I agree - right now, nil is not a first-class value. It's more like a
first-and-a-half-class value. Because, as Julien Duminil mentioned
above, nil has just enough first-class value properties (having a type,
assignability, parameter passing, existing on the stack, and returning)
that it gets confused with one.
And there are lots of other languages - Ruby, Python, JavaScript, C#,
SQL, etc. - where nil/None/null *is* a bona fide first-class value. And
the fact that Lua's nil is not first-class makes dealing with outside
data a lot harder than it should be. (i.e. having to use a function to
represent null in a JSON decoder - not only does it make no sense, but
it also doesn't test as false like a proper nil would)
Anyway, a more detailed version of my idea would be:
- Tables keep track of which fields are assigned to, and can actually
store nil.
- An index operation on a table where the key does not exist returns no
value.
- Two additional operations on tables are provided - a "contains"

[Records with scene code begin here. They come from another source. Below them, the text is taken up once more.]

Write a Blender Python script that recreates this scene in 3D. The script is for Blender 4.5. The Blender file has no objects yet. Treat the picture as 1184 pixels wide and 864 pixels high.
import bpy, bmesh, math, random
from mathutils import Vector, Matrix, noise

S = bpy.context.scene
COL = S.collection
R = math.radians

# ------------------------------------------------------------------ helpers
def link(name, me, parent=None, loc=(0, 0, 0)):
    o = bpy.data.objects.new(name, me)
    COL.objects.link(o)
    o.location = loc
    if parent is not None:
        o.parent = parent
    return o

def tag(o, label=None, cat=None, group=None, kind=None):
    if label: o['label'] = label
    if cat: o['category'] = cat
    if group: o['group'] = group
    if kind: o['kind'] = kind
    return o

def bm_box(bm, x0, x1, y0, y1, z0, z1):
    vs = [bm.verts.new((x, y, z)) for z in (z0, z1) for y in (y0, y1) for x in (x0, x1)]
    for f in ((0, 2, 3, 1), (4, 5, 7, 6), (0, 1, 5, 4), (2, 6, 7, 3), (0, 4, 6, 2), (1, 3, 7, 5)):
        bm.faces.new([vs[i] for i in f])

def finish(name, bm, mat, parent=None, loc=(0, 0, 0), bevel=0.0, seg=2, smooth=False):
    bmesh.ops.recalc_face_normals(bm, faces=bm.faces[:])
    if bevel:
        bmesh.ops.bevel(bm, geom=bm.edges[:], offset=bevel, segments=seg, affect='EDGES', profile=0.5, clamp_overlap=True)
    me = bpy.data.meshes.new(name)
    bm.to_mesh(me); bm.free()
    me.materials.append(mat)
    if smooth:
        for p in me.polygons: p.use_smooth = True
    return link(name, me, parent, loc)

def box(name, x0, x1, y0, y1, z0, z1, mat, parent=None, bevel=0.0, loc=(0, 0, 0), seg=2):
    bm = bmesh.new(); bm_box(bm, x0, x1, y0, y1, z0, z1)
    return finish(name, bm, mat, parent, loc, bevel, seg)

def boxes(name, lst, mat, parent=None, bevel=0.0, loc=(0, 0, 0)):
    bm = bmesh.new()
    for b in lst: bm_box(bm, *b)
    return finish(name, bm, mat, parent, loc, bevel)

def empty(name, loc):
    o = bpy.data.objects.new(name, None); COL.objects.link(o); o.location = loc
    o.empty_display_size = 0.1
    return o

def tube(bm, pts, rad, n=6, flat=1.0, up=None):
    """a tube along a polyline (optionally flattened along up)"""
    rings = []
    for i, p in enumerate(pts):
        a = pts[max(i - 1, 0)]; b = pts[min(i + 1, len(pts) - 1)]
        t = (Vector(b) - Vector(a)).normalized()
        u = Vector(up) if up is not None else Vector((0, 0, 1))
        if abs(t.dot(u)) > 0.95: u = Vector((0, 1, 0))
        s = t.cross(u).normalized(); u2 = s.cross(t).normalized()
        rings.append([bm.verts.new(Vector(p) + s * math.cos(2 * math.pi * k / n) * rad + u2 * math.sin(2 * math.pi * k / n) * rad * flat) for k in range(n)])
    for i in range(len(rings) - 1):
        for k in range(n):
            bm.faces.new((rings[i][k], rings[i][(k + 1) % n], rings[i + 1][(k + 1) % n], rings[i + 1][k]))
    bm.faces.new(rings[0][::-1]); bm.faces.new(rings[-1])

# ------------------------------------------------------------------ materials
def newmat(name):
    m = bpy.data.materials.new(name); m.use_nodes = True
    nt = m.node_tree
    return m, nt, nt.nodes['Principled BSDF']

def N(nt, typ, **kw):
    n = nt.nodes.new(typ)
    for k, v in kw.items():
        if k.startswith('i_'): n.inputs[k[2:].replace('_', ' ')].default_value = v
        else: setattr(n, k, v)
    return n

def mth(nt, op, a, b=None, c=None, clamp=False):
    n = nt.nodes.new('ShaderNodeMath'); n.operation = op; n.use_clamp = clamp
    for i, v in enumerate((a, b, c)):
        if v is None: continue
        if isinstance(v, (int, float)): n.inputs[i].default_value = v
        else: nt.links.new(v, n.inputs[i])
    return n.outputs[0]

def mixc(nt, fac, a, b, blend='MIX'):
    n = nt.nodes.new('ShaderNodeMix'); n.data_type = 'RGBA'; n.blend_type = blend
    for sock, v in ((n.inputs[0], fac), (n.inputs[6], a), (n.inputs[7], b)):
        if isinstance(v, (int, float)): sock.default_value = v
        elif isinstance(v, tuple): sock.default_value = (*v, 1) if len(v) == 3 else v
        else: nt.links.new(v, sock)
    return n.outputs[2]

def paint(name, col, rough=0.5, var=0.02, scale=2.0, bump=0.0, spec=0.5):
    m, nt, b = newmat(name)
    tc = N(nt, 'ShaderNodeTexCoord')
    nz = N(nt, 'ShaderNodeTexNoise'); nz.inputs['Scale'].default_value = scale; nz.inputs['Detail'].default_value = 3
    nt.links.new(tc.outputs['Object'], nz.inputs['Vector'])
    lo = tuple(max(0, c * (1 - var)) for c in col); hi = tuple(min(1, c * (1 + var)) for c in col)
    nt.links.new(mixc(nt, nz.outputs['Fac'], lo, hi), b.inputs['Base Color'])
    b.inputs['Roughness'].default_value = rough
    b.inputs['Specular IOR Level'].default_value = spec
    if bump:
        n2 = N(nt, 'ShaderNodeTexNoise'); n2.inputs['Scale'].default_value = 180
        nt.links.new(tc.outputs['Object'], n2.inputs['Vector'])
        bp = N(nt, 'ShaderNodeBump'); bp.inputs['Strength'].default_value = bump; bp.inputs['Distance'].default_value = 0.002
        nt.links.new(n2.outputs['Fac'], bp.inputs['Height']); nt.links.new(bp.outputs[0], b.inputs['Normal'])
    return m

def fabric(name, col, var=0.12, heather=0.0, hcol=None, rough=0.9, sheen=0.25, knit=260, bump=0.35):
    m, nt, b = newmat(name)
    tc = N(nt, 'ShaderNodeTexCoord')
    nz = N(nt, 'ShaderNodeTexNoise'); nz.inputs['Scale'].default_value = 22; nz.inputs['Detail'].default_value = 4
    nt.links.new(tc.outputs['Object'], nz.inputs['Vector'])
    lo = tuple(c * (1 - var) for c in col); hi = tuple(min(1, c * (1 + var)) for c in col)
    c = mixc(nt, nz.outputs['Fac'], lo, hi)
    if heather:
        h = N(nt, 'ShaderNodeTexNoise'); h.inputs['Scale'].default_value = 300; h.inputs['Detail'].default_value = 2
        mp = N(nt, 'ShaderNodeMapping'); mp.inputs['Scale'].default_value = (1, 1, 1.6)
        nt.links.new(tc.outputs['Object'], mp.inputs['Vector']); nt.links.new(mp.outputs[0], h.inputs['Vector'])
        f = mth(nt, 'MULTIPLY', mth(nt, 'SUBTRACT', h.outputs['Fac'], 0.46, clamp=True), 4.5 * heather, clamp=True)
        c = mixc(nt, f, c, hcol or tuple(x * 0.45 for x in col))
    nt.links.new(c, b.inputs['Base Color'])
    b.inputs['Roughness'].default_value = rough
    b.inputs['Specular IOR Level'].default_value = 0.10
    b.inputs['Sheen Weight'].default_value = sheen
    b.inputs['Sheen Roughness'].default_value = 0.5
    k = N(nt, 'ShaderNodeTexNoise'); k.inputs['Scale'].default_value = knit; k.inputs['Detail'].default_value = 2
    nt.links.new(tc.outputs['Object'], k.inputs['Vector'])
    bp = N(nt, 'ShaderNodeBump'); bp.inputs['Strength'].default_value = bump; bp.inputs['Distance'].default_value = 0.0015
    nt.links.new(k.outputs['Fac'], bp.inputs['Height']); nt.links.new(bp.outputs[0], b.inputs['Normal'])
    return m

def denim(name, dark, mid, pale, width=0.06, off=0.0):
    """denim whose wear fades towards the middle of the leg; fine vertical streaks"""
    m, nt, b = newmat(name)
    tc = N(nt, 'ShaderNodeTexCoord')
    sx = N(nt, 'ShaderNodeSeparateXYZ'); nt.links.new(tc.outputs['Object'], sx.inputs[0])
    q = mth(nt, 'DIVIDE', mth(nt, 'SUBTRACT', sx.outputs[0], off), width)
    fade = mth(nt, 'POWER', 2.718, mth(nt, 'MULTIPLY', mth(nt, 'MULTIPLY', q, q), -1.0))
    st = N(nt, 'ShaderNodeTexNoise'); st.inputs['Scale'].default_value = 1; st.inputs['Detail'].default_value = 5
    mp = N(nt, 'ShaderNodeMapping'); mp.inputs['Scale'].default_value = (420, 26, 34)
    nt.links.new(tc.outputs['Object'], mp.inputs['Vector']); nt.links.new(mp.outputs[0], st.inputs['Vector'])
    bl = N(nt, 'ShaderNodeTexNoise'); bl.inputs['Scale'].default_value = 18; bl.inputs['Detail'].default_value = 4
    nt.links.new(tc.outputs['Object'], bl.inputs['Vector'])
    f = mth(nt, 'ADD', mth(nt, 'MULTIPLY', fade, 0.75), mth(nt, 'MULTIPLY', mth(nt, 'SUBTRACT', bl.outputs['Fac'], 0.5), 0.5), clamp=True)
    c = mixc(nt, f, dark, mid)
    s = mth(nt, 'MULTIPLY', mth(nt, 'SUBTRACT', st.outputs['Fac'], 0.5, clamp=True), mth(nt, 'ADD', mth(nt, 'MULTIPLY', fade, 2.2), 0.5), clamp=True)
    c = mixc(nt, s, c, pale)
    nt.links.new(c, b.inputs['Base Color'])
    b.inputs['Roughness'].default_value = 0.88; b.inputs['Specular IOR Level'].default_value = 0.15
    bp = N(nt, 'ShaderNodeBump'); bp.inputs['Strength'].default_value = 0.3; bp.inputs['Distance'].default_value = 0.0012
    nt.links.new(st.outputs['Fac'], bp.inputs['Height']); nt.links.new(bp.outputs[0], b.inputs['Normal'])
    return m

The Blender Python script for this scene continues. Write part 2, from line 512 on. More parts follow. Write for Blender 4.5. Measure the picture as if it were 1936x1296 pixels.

operation (i.e. t has key) that tells whether the table has the key set
as a value, and a "delete" operation (i.e. delete t[key]) that removes
the field completely.
- If you attempt to compare, do math with, concatenate, use in a
boolean, bind to a local, pass as an argument to a function (besides the
last one) or store in a table a value that isn't actually there (i.e.
t[key] for a non-existent key, or ... when no varargs were passed), nil
is substituted for it.
- The array length operator is modified to count up to the highest field
that is *defined*, not the highest field that is not nil. (This allows
tables to contain nils.)
- Iterators cancel not when the iterator function returns nil, but when
it returns no values whatsoever. (This allows iterators to return nils.)
So yes, I am part of the "Make nil a first class value" crowd. (I also
think varargs should be a first-class value, but that's another thread.)
Having nil as a first-class value is more consistent and interoperable
than having it as a first-and-a-half-class value.